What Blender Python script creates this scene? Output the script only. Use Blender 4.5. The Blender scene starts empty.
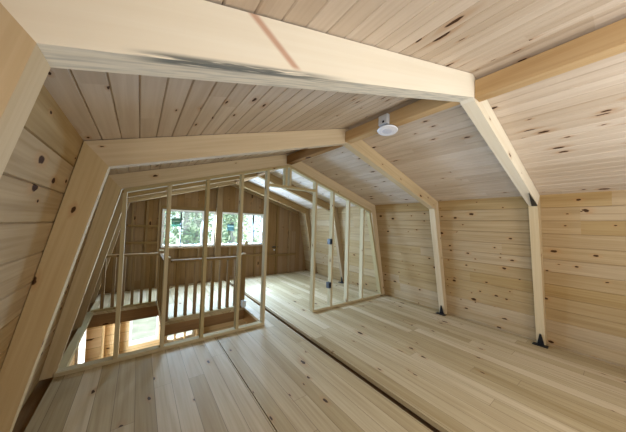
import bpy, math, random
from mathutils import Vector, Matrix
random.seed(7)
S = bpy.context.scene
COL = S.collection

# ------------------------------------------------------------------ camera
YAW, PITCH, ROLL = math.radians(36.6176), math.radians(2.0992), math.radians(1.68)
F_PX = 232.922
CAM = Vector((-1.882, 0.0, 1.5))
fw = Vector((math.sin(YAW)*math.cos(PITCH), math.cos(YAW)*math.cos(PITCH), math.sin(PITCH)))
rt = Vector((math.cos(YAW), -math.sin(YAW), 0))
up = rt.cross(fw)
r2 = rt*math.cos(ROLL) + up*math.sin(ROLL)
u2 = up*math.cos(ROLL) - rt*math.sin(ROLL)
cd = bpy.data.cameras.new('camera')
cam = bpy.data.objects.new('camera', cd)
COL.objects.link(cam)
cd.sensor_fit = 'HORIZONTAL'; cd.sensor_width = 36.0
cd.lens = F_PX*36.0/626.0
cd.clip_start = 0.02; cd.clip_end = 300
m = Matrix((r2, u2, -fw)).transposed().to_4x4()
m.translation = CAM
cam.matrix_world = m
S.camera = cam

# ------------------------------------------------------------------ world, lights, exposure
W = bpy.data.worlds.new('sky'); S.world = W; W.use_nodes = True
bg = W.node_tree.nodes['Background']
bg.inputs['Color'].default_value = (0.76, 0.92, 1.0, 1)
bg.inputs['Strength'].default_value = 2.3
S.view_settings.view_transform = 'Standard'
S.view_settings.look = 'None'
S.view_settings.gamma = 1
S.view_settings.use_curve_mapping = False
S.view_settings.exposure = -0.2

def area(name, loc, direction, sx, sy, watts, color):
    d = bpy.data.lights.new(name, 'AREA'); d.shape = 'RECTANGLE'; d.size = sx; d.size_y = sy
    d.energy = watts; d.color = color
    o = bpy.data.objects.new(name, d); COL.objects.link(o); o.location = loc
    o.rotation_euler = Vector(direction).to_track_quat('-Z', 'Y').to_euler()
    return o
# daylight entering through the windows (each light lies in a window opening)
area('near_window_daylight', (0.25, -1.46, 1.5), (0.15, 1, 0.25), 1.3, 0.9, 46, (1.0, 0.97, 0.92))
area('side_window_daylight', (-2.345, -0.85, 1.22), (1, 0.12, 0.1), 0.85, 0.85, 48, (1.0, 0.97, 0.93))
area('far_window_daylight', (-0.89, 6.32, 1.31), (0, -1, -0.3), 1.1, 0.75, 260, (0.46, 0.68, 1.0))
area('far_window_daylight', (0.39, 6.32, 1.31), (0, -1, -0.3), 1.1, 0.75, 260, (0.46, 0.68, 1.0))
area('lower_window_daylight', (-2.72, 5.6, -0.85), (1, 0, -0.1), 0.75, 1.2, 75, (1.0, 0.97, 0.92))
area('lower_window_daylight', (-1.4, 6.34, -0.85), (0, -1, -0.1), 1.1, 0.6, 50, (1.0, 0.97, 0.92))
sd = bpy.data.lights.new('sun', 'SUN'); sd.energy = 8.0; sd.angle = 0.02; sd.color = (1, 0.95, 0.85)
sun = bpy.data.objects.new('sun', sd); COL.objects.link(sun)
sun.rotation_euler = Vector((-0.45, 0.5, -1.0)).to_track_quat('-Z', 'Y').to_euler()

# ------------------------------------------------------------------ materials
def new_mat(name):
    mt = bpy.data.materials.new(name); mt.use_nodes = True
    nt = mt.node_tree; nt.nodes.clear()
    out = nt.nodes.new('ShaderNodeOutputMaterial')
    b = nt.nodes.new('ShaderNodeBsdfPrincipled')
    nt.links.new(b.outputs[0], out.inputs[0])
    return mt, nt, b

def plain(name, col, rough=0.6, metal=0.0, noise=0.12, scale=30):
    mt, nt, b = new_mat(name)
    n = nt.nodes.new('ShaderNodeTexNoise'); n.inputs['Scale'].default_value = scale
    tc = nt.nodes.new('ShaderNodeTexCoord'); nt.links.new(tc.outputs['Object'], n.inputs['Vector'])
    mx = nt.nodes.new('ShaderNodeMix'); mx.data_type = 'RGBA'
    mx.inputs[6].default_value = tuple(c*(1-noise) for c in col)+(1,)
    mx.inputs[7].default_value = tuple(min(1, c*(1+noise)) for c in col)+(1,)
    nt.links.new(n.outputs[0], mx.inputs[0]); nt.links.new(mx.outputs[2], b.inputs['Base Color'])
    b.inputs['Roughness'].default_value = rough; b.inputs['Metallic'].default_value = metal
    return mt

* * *

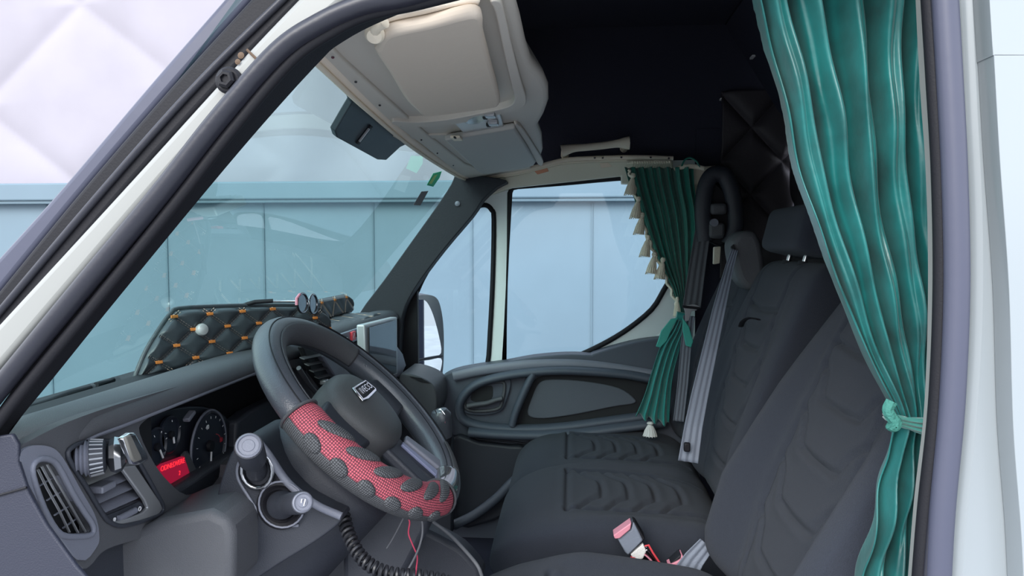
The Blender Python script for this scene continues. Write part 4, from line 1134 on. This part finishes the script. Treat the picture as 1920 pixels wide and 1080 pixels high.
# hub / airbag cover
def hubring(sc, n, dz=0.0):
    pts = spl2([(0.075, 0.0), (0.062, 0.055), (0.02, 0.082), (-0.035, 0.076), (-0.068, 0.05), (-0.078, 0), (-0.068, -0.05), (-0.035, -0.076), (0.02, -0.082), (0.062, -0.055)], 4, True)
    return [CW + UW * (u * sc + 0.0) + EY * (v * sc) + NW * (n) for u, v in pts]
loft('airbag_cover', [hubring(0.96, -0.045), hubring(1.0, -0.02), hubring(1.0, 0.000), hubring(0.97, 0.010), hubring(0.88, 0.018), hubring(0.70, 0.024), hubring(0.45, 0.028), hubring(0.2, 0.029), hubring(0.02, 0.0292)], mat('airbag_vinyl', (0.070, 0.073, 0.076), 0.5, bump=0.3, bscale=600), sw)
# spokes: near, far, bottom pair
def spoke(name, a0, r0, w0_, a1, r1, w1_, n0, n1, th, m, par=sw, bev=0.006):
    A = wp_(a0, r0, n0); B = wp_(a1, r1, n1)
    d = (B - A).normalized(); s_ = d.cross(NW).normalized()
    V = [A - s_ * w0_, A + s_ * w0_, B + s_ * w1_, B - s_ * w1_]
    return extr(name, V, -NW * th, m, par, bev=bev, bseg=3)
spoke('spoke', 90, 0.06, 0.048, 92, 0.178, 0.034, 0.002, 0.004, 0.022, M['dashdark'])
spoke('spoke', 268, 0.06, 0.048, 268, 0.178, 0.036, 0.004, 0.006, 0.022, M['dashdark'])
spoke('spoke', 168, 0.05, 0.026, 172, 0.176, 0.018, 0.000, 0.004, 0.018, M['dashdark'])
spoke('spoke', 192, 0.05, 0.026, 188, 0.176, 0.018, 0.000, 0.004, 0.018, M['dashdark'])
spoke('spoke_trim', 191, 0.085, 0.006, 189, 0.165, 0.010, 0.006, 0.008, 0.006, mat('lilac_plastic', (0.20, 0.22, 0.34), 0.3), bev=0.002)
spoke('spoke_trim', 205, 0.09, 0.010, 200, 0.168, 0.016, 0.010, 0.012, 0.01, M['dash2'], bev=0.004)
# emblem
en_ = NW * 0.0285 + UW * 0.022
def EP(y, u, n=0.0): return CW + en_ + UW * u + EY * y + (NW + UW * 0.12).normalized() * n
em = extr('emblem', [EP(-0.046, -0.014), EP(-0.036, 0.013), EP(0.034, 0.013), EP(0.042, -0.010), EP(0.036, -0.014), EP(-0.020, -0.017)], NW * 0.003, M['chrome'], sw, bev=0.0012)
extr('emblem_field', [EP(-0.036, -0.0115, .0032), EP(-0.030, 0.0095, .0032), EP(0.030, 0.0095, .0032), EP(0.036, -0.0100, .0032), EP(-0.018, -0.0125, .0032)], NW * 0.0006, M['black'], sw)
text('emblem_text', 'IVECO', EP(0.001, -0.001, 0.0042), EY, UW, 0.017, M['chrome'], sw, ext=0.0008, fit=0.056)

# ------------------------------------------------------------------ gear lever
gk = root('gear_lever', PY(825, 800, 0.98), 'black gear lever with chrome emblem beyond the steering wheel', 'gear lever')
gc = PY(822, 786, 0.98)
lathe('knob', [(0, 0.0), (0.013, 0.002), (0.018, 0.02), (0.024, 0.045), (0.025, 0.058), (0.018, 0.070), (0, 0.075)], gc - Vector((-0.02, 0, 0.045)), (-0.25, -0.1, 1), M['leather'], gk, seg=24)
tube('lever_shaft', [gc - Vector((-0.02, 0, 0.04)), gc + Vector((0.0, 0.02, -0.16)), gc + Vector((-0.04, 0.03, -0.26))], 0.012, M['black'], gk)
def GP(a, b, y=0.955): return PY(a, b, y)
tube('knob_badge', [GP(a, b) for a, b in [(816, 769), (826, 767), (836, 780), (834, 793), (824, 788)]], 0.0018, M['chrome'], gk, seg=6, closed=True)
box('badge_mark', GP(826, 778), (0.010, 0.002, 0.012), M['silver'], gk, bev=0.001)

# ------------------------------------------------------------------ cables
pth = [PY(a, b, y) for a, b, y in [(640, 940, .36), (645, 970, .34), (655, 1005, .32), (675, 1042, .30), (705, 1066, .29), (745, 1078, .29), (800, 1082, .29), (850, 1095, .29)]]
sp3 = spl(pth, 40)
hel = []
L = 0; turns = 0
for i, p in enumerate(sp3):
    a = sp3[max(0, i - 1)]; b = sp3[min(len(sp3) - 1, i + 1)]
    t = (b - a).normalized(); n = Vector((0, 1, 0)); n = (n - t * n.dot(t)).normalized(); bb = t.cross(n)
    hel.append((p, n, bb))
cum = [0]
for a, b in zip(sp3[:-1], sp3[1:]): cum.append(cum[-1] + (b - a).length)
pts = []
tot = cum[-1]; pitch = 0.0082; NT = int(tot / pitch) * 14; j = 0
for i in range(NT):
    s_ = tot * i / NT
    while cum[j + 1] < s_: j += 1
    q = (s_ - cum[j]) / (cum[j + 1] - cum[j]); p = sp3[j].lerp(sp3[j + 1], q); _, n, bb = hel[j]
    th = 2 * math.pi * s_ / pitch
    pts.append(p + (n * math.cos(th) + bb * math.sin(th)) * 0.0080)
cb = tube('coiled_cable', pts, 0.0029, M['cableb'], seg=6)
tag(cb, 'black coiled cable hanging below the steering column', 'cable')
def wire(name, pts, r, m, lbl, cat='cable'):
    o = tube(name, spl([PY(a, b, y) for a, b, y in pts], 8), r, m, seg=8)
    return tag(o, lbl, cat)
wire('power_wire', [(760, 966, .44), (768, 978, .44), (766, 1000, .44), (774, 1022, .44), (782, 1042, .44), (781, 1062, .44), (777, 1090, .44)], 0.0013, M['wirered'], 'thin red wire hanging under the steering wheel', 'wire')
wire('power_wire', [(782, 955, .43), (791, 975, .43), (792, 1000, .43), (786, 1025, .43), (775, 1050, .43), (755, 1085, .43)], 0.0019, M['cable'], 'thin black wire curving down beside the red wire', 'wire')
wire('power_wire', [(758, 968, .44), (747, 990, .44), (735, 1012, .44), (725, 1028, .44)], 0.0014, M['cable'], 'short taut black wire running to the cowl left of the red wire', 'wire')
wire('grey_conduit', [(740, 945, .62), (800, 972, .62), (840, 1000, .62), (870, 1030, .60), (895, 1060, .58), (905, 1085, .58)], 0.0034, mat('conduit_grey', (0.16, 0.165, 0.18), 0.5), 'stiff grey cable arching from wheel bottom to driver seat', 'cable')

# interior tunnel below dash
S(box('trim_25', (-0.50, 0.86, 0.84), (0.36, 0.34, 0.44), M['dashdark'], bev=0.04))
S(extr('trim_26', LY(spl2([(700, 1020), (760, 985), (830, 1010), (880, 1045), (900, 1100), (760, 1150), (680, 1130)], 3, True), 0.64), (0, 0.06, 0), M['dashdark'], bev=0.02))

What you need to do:
Write out, exactly and with nothing added, everything from the line with "What Blender Python" down to the line with "S.camera = cam", both included. Drop any pictures.

Task answer:
What Blender Python script creates this scene? Output the script only. Use Blender 4.5. The Blender scene starts empty.
import bpy, math, random
from mathutils import Vector, Matrix
random.seed(7)
S = bpy.context.scene
COL = S.collection

# ------------------------------------------------------------------ camera
YAW, PITCH, ROLL = math.radians(36.6176), math.radians(2.0992), math.radians(1.68)
F_PX = 232.922
CAM = Vector((-1.882, 0.0, 1.5))
fw = Vector((math.sin(YAW)*math.cos(PITCH), math.cos(YAW)*math.cos(PITCH), math.sin(PITCH)))
rt = Vector((math.cos(YAW), -math.sin(YAW), 0))
up = rt.cross(fw)
r2 = rt*math.cos(ROLL) + up*math.sin(ROLL)
u2 = up*math.cos(ROLL) - rt*math.sin(ROLL)
cd = bpy.data.cameras.new('camera')
cam = bpy.data.objects.new('camera', cd)
COL.objects.link(cam)
cd.sensor_fit = 'HORIZONTAL'; cd.sensor_width = 36.0
cd.lens = F_PX*36.0/626.0
cd.clip_start = 0.02; cd.clip_end = 300
m = Matrix((r2, u2, -fw)).transposed().to_4x4()
m.translation = CAM
cam.matrix_world = m
S.camera = cam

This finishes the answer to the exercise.